Identify the lines that include the word "from", then copy all of them.

_Given information:_
..............................

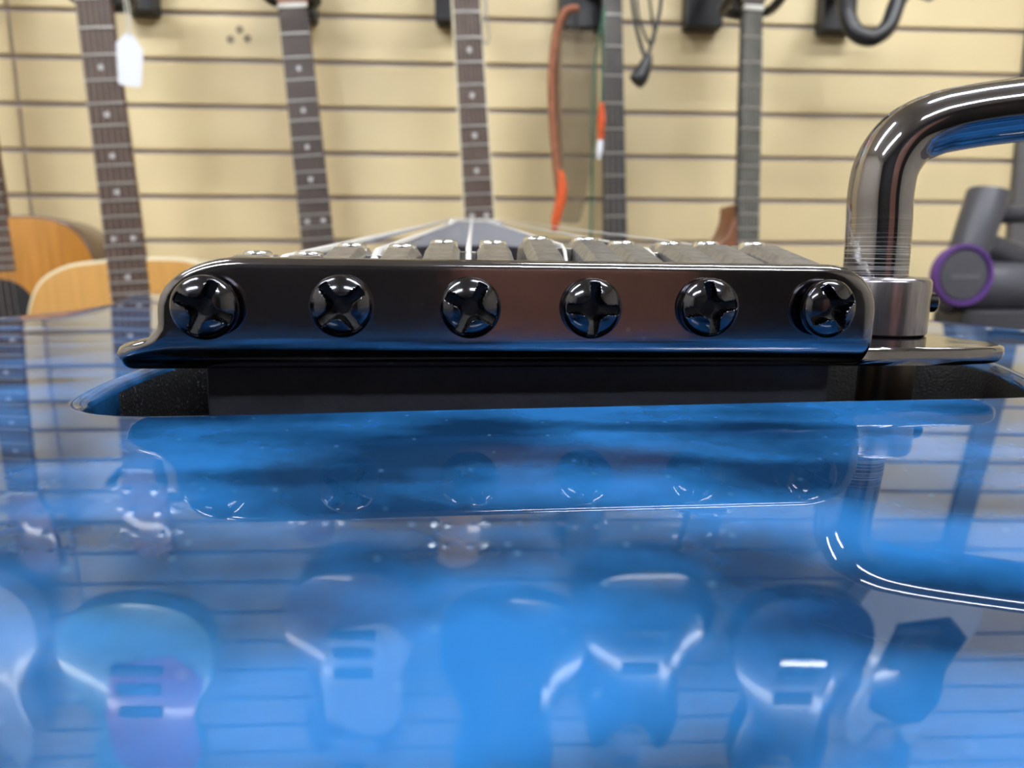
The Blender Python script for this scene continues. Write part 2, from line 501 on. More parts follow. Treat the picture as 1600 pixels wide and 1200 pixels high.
def guitar_body():
    c = V(4, 11, 0)
    out = [V(p.x, p.y, 0) for p in catmull([V(x, y, 0) for x, y in OUT], 14, True)]
    cav = [V(x, y, 0) for x, y in CAV]
    for _ in range(3):   # corner cutting
        q = []
        for i in range(len(cav)):
            a, b = cav[i], cav[(i + 1) % len(cav)]
            q += [a.lerp(b, 0.25), a.lerp(b, 0.75)]
        cav = q
    def hit(poly, a):
        d = V(math.cos(a), math.sin(a), 0); best = None
        for i in range(len(poly)):
            p, q = poly[i] - c, poly[(i + 1) % len(poly)] - c
            e = q - p
            den = d.x * e.y - d.y * e.x
            if abs(den) < 1e-12: continue
            t = (p.x * e.y - p.y * e.x) / den
            s = (p.x * d.y - p.y * d.x) / den
            if t > 0 and -1e-6 <= s <= 1 + 1e-6 and (best is None or t > best): best = t
        return c + d * best
    N = 640
    # denser samples where the long thin cavity ends subtend little
    angs = [2 * PI * k / N for k in range(N)]
    ang2 = []
    for a in angs:   # squash angles so that the cavity rim is sampled evenly
        ang2.append(math.atan2(math.sin(a) * 0.42, math.cos(a)))
    Po = [hit(out, a) for a in ang2]; Pc = [hit(cav, a) for a in ang2]
    bm = bmesh.new()
    loops = []
    rc = 1.1
    nrm = []
    for i in range(N):
        t = (Pc[(i + 1) % N] - Pc[i - 1]).normalized()
        nrm.append(V(t.y, -t.x, 0))
    # cavity wall from floor up, lip, then the top
    loops.append([V(p.x, p.y, -24) for p in Pc])
    for z in (-12, -6, -3.2, -rc):
        loops.append([V(p.x, p.y, z) for p in Pc])
    nc = len(loops)
    for k in range(1, 7):
        a = PI / 2 * k / 6
        l = []
        for p, n in zip(Pc, nrm):
            q = p + n * (rc * (1 - math.cos(a)))
            l.append(V(q.x, q.y, top_z(q.x, q.y) - rc * (1 - math.sin(a))))
        loops.append(l)
    base = [V(v.x, v.y, 0) for v in loops[-1]]
    rings = 110
    for k in range(1, rings + 1):
        s = (k / rings) ** 1.5
        l = []
        for p, q in zip(base, Po):
            v = p.lerp(q, s)
            d = (q - v).length
            edge = -6.0 * max(0, 1 - d / 42) ** 2
            l.append(V(v.x, v.y, top_z(v.x, v.y) + edge))
        loops.append(l)
    last = loops[-1]
    onr = []
    for i in range(N):
        t = (Po[(i + 1) % N] - Po[i - 1]).normalized()
        onr.append(V(t.y, -t.x, 0))
    for k in range(1, 7):
        a = PI / 2 * k / 6
        loops.append([p + n * (3.5 * math.sin(a)) + V(0, 0, -3.5 * (1 - math.cos(a))) for p, n in zip(last, onr)])
    loops.append([V(p.x, p.y, -42) for p in loops[-1]])
    loops.append([V(p.x * 0.97, p.y * 0.97, -45) for p in loops[-1]])
    rows = loft(bm, loops)
    bm.faces.ensure_lookup_table()
    for f in bm.faces:
        cc = f.calc_center_median()
        inside = all(v.co.z < -rc * 0.9 for v in f.verts) and cc.x > -40 and cc.x < 60 and cc.y > -8 and cc.y < 34 and cc.z > -24.5
        if inside and not (cc.x < -33.2 and cc.y < 7 and cc.z > -20): f.material_index = 1
    return obj('body', bm, [BLUE, SPECK], GT, angle=50)
body = guitar_body()

# ---- bridge plate: one bent sheet, unrolled outline (x, s) then folded
def bridge_plate():
    zt, th, rb = 11.5, 1.7, 3.0
    zb = 2.15                          # underside of the flat part
    s_b = zt - (zb + rb)               # flange height down to where the fold starts
    arc = rb * PI / 2
    s1 = s_b + arc
    def table(v, T):
        if v <= T[0][0]: return T[0][1]
        for (a, p), (b, q) in zip(T, T[1:]):
            if v <= b:
                k = (v - a) / (b - a); return p + (q - p) * k
        return T[-1][1]
    def left(s):
        rx, rs = 7.0, 4.6
        x = -30.2
        if s < rs: x = -30.2 + rx * (1 - max(0, 1 - ((rs - s) / rs) ** 2.2) ** 0.5)
        return x - table(s, [(s_b - 0.9, 0), (s_b - 0.3, .25), (s_b + .3, 1.0), (s_b + .8, 2.2), (s_b + 1.3, 3.0), (s_b + 2.0, 3.5), (s1, 3.7), (s1 + 6, 3.4), (s1 + 20, 2.0)])
    def right(s):
        r = 4.2
        x = 30.9
        if s < r: x = 30.9 - 5.0 * (1 - max(0, 1 - ((r - s) / r) ** 2.2) ** 0.5)
        return x + table(s, [(s1 - 1.1, 0), (s1 - .95, 1.2), (s1 - .8, 5), (s1 - .65, 9), (s1 - .45, 12.3), (s1 - .1, 14.2), (s1 + .6, 15.8), (s1 + 2, 17.2), (s1 + 4.5, 17.8), (s1 + 9, 17.2), (s1 + 15, 15.5), (s1 + 24, 9)])
    ss = [0, .03, .1, .2, .33, .5, .7, .95, 1.3, 1.8, 2.4, 3.1, 3.9, 4.7, 5.3, 5.8, s_b]
    ss = sorted(set(v for v in ss if v <= s_b))
    ss += [s_b + arc * k / 40 for k in range(1, 41)]
    ss += [s1 + v for v in (.2, .5, .8, 1.1, 1.5, 2, 2.6, 3.4, 4.5, 6, 8, 10, 12, 14, 17, 20, 23, 23.4, 23.7, 23.9, 24)]
    send = ss[-1]
    poly = [V(left(s), s, 0) for s in ss[::-1]] + [V(right(s), s, 0) for s in ss]
    def dist(x, s):
        best = 9.0
        p = V(x, s, 0)
        if min(x - left(s), right(s) - x, s, send - s) > 3: return 9.0
        for i in range(len(poly)):
            a_, b_ = poly[i], poly[(i + 1) % len(poly)]
            e = b_ - a_; L2 = e.length_squared
            if L2 < 1e-12: continue
            t_ = max(0, min(1, (p - a_).dot(e) / L2))
            dd = (a_ + e * t_ - p).length
            if dd < best: best = dd
        return best
    def fil(d, r):
        return 0.0 if d >= r else r - math.sqrt(max(0, r * r - (r - d) ** 2))
    near = [0, .03, .1, .2, .33, .5, .7, .95, 1.4, 2.0]
    def fold(s, off):
        # off = 0 outer (camera / under side), th = inner
        if s <= s_b: return (0 + off, zt - s)
        if s <= s1:
            a = (s - s_b) / rb
            r = rb - off
            return (rb - r * math.cos(a), zb + rb - r * math.sin(a))
        return (rb + (s - s1), zb + off)
    bm = bmesh.new(); NX = 72
    front, back = [], []
    for s in ss:
        l, r = left(s), right(s)
        fr, bk = [], []
        for i in range(NX + 1):
            nn = len(near)
            if i < nn: x = l + near[i]
            elif i > NX - nn: x = r - near[NX - i]
            else: x = l + 2.0 + (r - l - 4.0) * (i - nn + 1) / (NX - 2 * nn + 2)
            d = dist(x, s)
            y, z = fold(s, fil(d, 0.85)); fr.append(bm.verts.new(bx((x, y, z))))
            y, z = fold(s, th - fil(d, 0.5)); bk.append(bm.verts.new(bx((x, y, z))))
        front.append(fr); back.append(bk)
    for A in (front, back):
        for a, b in zip(A, A[1:]):
            for i in range(NX): bm.faces.new((a[i], a[i + 1], b[i + 1], b[i]))
    n = len(ss)
    for i in range(NX):
        bm.faces.new((front[0][i], back[0][i], back[0][i + 1], front[0][i + 1]))
        bm.faces.new((front[-1][i], front[-1][i + 1], back[-1][i + 1], back[-1][i]))
    for j in range(n - 1):
        bm.faces.new((front[j][0], front[j + 1][0], back[j + 1][0], back[j][0]))
        bm.faces.new((front[j][NX], back[j][NX], back[j + 1][NX], front[j + 1][NX]))
    o = obj('bridge_plate', bm, CHROME, GT, angle=80)
    return o
plate = bridge_plate()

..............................

_Response for this exercise:_
The Blender Python script for this scene continues. Write part 2, from line 501 on. More parts follow. Treat the picture as 1600 pixels wide and 1200 pixels high.
    # cavity wall from floor up, lip, then the top